§ Problem to work on
Repeat the data verbatim.

-- START --

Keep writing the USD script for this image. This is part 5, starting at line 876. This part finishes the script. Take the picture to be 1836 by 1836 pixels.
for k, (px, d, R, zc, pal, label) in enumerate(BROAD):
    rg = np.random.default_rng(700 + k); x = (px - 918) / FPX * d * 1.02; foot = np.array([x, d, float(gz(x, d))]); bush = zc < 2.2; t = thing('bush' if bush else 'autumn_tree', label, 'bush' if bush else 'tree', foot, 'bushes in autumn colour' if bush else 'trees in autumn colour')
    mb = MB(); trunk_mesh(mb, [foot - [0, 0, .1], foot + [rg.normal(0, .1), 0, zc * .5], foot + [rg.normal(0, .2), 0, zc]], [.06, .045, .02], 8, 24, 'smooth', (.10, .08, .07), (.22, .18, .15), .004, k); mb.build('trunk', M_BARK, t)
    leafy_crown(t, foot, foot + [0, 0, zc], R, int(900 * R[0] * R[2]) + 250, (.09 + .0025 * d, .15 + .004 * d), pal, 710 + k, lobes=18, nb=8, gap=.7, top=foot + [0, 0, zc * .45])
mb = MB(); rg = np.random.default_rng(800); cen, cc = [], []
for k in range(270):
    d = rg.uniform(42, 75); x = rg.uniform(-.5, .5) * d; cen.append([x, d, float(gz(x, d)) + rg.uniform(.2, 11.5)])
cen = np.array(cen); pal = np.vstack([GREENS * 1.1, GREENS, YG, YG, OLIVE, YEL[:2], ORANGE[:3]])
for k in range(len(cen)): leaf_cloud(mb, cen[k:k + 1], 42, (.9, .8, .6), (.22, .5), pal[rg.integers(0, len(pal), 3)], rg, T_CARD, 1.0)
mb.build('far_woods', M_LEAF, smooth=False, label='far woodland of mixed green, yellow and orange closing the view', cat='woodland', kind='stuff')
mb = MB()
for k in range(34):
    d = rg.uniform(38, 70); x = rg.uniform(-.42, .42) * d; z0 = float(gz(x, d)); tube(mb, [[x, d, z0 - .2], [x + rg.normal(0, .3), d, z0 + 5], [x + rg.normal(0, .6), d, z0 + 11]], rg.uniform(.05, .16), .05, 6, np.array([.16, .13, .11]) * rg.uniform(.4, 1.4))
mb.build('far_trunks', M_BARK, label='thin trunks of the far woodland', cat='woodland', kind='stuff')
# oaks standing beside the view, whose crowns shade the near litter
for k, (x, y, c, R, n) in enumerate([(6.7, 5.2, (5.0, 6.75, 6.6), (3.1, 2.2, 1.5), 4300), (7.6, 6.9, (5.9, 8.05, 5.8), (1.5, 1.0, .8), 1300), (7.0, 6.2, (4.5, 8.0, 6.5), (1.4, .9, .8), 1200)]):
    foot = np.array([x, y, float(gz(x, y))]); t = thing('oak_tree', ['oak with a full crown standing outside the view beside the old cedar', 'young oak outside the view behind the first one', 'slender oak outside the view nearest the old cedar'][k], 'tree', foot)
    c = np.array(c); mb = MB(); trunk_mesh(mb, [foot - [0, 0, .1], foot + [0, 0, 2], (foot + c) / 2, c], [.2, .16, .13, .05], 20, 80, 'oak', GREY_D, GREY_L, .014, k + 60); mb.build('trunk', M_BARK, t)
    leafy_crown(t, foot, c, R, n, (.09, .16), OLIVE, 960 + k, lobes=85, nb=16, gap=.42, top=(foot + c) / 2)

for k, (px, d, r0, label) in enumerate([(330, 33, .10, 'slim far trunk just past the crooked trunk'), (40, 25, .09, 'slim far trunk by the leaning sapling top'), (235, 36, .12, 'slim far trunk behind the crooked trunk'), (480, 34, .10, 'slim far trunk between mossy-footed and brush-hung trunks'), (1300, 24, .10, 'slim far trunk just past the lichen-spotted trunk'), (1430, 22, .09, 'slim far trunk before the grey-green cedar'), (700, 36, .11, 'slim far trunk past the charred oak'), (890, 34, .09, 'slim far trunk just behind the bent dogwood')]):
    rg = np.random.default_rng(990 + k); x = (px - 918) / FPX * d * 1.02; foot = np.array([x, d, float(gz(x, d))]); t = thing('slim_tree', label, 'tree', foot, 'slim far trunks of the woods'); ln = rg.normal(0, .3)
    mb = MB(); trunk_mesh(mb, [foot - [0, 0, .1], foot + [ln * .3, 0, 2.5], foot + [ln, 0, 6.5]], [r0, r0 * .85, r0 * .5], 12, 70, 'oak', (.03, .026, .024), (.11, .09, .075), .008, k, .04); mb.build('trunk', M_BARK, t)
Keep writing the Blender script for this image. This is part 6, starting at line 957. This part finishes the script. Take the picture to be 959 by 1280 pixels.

-- END --

§ Solution
Keep writing the USD script for this image. This is part 5, starting at line 876. This part finishes the script. Take the picture to be 1836 by 1836 pixels.
for k, (px, d, R, zc, pal, label) in enumerate(BROAD):
    rg = np.random.default_rng(700 + k); x = (px - 918) / FPX * d * 1.02; foot = np.array([x, d, float(gz(x, d))]); bush = zc < 2.2; t = thing('bush' if bush else 'autumn_tree', label, 'bush' if bush else 'tree', foot, 'bushes in autumn colour' if bush else 'trees in autumn colour')
    mb = MB(); trunk_mesh(mb, [foot - [0, 0, .1], foot + [rg.normal(0, .1), 0, zc * .5], foot + [rg.normal(0, .2), 0, zc]], [.06, .045, .02], 8, 24, 'smooth', (.10, .08, .07), (.22, .18, .15), .004, k); mb.build('trunk', M_BARK, t)
    leafy_crown(t, foot, foot + [0, 0, zc], R, int(900 * R[0] * R[2]) + 250, (.09 + .0025 * d, .15 + .004 * d), pal, 710 + k, lobes=18, nb=8, gap=.7, top=foot + [0, 0, zc * .45])
mb = MB(); rg = np.random.default_rng(800); cen, cc = [], []
for k in range(270):
    d = rg.uniform(42, 75); x = rg.uniform(-.5, .5) * d; cen.append([x, d, float(gz(x, d)) + rg.uniform(.2, 11.5)])
cen = np.array(cen); pal = np.vstack([GREENS * 1.1, GREENS, YG, YG, OLIVE, YEL[:2], ORANGE[:3]])
for k in range(len(cen)): leaf_cloud(mb, cen[k:k + 1], 42, (.9, .8, .6), (.22, .5), pal[rg.integers(0, len(pal), 3)], rg, T_CARD, 1.0)
mb.build('far_woods', M_LEAF, smooth=False, label='far woodland of mixed green, yellow and orange closing the view', cat='woodland', kind='stuff')
mb = MB()
for k in range(34):
    d = rg.uniform(38, 70); x = rg.uniform(-.42, .42) * d; z0 = float(gz(x, d)); tube(mb, [[x, d, z0 - .2], [x + rg.normal(0, .3), d, z0 + 5], [x + rg.normal(0, .6), d, z0 + 11]], rg.uniform(.05, .16), .05, 6, np.array([.16, .13, .11]) * rg.uniform(.4, 1.4))
mb.build('far_trunks', M_BARK, label='thin trunks of the far woodland', cat='woodland', kind='stuff')
# oaks standing beside the view, whose crowns shade the near litter
for k, (x, y, c, R, n) in enumerate([(6.7, 5.2, (5.0, 6.75, 6.6), (3.1, 2.2, 1.5), 4300), (7.6, 6.9, (5.9, 8.05, 5.8), (1.5, 1.0, .8), 1300), (7.0, 6.2, (4.5, 8.0, 6.5), (1.4, .9, .8), 1200)]):
    foot = np.array([x, y, float(gz(x, y))]); t = thing('oak_tree', ['oak with a full crown standing outside the view beside the old cedar', 'young oak outside the view behind the first one', 'slender oak outside the view nearest the old cedar'][k], 'tree', foot)
    c = np.array(c); mb = MB(); trunk_mesh(mb, [foot - [0, 0, .1], foot + [0, 0, 2], (foot + c) / 2, c], [.2, .16, .13, .05], 20, 80, 'oak', GREY_D, GREY_L, .014, k + 60); mb.build('trunk', M_BARK, t)
    leafy_crown(t, foot, c, R, n, (.09, .16), OLIVE, 960 + k, lobes=85, nb=16, gap=.42, top=(foot + c) / 2)

for k, (px, d, r0, label) in enumerate([(330, 33, .10, 'slim far trunk just past the crooked trunk'), (40, 25, .09, 'slim far trunk by the leaning sapling top'), (235, 36, .12, 'slim far trunk behind the crooked trunk'), (480, 34, .10, 'slim far trunk between mossy-footed and brush-hung trunks'), (1300, 24, .10, 'slim far trunk just past the lichen-spotted trunk'), (1430, 22, .09, 'slim far trunk before the grey-green cedar'), (700, 36, .11, 'slim far trunk past the charred oak'), (890, 34, .09, 'slim far trunk just behind the bent dogwood')]):
    rg = np.random.default_rng(990 + k); x = (px - 918) / FPX * d * 1.02; foot = np.array([x, d, float(gz(x, d))]); t = thing('slim_tree', label, 'tree', foot, 'slim far trunks of the woods'); ln = rg.normal(0, .3)
    mb = MB(); trunk_mesh(mb, [foot - [0, 0, .1], foot + [ln * .3, 0, 2.5], foot + [ln, 0, 6.5]], [r0, r0 * .85, r0 * .5], 12, 70, 'oak', (.03, .026, .024), (.11, .09, .075), .008, k, .04); mb.build('trunk', M_BARK, t)
Keep writing the Blender script for this image. This is part 6, starting at line 957. This part finishes the script. Take the picture to be 959 by 1280 pixels.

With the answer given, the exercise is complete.